Georgetown Law
Georgetown Law Library

Education Law Research Guide

This guide includes resources on education law, including charter schools and voucher systems, higher education, special education, accountability, and discrimination.

Where to Find Federal Regulations

For a guide to the federal executive-branch regulatory process and the process of conducting federal administrative law research in general, see the Law Library's Administrative Law Research Guide.  Federal agencies' regulations appear in the following publications:


Federal Regulations

The Department of Education promulgates most of the regulations implementing education policies and they are codified in Title 34 of the Code of Federal Regulations. Regulations created by the different Department of Education offices are arranged under Subtitle B of Title 34 as follows:

  • Chapter I - Office for Civil Rights
  • Chapter II - Office of Elementary and Secondary Education
  • Chapter III - Office of Special Education and Rehabilitative Services
  • Chapter IV - Office of Career, Technical, and Adult Education
  • Chapter V - Office of Bilingual Education and Minority Languages Affairs
  • Chapter VI - Office of Postsecondary Education

Education Guidance Documents

Both federal and state agencies will issue guidance documents to help apply and interpret education statutes and regulations. These documents in themselves can also become subject to court challenge.

For example, in 2016 the Department of Education issued a guidance document directing schools to allow transgender students to use bathrooms and locker rooms matching their gender identity.
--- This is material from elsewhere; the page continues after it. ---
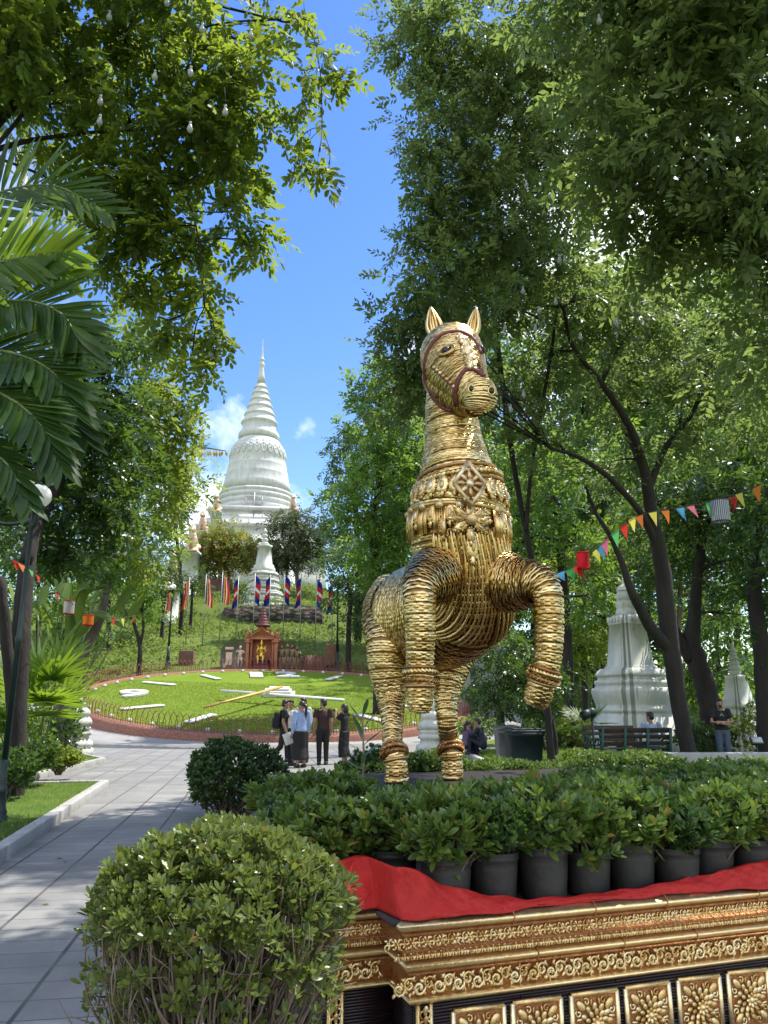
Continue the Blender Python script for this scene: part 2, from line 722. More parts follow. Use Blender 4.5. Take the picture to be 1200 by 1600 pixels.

Many school districts and states challenged this guidance, both through legislation and litigation, notably in the case Grimm v. Gloucester County School Board, 822 F.3d 709 (4th Cir. 2016), which was appealed to the U.S. Supreme Court, but remanded and vacated after the Trump administration revoked the guidance document.

In the federal government, many of these guidance documents are available through the Department of Education website. To find guidance documents for a specific state, consult that state's administrative agency for education. In most states this will be called the "Department of Education," though the names vary.